▶ **INSTRUCTIONS TO FOLLOW**:
Reproduce each line from the first in the data through the line that contains "S.camera = cam" exactly; give nothing else.

▶ **INFORMATION SUPPLIED**:
>> Begin
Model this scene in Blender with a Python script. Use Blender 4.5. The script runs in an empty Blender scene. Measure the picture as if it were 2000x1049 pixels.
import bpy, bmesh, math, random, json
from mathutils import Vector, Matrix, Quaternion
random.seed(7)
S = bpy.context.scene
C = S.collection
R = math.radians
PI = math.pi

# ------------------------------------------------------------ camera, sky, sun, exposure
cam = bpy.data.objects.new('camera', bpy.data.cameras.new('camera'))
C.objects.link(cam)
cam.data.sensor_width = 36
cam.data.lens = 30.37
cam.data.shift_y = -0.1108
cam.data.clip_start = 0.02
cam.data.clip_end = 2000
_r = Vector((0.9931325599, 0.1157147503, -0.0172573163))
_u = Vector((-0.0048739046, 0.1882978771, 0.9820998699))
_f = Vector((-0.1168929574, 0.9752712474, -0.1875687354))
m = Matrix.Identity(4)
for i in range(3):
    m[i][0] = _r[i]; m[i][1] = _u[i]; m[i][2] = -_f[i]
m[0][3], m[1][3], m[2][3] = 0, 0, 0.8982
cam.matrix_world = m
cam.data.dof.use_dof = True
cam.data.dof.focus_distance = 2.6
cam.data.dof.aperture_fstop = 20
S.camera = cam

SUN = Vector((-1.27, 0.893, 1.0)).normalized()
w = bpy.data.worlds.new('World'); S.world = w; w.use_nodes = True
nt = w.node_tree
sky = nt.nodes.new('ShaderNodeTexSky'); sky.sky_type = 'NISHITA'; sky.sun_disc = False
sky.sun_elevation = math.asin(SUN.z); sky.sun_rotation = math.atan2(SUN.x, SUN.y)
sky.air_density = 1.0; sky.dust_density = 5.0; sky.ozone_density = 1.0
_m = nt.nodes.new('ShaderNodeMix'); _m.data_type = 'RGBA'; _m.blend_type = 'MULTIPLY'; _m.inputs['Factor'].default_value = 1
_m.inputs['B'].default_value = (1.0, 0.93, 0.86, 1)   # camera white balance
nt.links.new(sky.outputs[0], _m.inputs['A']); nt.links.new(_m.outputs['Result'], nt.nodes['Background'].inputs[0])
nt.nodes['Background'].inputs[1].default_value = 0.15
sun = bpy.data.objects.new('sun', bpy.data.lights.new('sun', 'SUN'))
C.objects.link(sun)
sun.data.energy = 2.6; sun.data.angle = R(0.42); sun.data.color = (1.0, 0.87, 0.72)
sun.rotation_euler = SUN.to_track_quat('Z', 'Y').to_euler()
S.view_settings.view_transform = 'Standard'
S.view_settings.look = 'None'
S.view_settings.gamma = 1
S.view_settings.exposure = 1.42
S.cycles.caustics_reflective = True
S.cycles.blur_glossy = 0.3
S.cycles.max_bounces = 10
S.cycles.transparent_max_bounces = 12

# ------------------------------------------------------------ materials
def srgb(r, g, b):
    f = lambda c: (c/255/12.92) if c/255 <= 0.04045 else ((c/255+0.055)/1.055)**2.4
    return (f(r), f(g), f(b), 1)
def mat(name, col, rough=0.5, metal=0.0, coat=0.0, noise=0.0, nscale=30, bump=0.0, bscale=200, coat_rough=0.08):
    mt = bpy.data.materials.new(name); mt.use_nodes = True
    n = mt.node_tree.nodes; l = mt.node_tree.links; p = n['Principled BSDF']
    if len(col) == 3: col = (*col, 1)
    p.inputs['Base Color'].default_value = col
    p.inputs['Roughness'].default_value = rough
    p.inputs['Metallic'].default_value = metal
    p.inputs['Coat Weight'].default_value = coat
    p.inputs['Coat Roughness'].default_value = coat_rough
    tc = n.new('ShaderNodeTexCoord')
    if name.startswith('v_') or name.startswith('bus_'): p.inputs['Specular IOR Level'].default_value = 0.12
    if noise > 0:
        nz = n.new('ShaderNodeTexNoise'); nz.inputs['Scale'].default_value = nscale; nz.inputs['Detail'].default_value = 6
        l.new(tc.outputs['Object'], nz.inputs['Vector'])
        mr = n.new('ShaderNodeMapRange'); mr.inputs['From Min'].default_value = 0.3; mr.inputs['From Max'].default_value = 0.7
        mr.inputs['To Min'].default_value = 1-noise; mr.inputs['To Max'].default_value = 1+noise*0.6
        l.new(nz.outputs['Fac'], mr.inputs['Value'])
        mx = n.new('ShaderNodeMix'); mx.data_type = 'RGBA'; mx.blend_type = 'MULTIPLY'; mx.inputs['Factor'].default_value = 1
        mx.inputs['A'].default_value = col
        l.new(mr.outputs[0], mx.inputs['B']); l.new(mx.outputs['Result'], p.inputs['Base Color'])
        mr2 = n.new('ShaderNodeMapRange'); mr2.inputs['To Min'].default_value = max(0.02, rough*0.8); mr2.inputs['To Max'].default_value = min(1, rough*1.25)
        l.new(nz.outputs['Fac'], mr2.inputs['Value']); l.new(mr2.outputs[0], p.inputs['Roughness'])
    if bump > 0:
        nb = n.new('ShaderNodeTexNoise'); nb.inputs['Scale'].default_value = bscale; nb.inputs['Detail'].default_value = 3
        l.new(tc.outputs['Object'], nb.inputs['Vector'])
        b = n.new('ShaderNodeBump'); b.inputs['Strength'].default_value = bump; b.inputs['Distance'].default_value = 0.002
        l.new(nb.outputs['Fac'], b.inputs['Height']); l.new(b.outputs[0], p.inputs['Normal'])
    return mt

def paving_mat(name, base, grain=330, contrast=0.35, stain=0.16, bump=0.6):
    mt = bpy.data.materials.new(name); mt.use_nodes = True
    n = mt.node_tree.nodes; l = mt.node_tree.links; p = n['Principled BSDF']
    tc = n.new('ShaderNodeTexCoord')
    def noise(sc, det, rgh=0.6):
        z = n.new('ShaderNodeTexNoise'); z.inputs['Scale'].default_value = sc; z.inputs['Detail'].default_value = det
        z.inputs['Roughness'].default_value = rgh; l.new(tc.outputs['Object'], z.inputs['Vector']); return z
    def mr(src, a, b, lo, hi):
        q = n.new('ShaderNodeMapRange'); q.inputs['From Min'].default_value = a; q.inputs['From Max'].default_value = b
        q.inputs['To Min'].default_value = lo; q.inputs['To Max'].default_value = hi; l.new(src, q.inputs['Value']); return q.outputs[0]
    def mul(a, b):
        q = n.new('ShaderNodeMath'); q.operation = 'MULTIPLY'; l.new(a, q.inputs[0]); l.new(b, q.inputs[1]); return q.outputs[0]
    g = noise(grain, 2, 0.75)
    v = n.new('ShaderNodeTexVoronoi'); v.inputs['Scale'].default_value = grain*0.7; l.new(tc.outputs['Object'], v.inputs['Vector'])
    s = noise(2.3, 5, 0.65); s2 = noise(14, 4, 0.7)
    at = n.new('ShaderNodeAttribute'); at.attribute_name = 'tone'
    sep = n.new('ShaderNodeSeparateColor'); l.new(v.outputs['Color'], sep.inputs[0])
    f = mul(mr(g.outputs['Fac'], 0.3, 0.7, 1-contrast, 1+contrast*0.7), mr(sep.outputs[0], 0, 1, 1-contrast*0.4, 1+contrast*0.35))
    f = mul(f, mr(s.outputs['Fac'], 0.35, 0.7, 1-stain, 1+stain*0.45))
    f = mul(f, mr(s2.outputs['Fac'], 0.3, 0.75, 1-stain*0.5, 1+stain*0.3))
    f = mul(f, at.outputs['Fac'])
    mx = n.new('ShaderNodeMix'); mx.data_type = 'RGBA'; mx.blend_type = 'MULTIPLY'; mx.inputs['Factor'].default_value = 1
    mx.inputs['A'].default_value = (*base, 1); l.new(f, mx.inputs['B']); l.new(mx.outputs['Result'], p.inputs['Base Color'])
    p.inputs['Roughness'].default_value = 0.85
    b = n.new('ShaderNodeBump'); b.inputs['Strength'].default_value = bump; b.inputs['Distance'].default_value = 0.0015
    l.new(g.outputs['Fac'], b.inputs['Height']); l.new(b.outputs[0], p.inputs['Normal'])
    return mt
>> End
▶ **RESULT**:
Model this scene in Blender with a Python script. Use Blender 4.5. The script runs in an empty Blender scene. Measure the picture as if it were 2000x1049 pixels.
import bpy, bmesh, math, random, json
from mathutils import Vector, Matrix, Quaternion
random.seed(7)
S = bpy.context.scene
C = S.collection
R = math.radians
PI = math.pi

# ------------------------------------------------------------ camera, sky, sun, exposure
cam = bpy.data.objects.new('camera', bpy.data.cameras.new('camera'))
C.objects.link(cam)
cam.data.sensor_width = 36
cam.data.lens = 30.37
cam.data.shift_y = -0.1108
cam.data.clip_start = 0.02
cam.data.clip_end = 2000
_r = Vector((0.9931325599, 0.1157147503, -0.0172573163))
_u = Vector((-0.0048739046, 0.1882978771, 0.9820998699))
_f = Vector((-0.1168929574, 0.9752712474, -0.1875687354))
m = Matrix.Identity(4)
for i in range(3):
    m[i][0] = _r[i]; m[i][1] = _u[i]; m[i][2] = -_f[i]
m[0][3], m[1][3], m[2][3] = 0, 0, 0.8982
cam.matrix_world = m
cam.data.dof.use_dof = True
cam.data.dof.focus_distance = 2.6
cam.data.dof.aperture_fstop = 20
S.camera = cam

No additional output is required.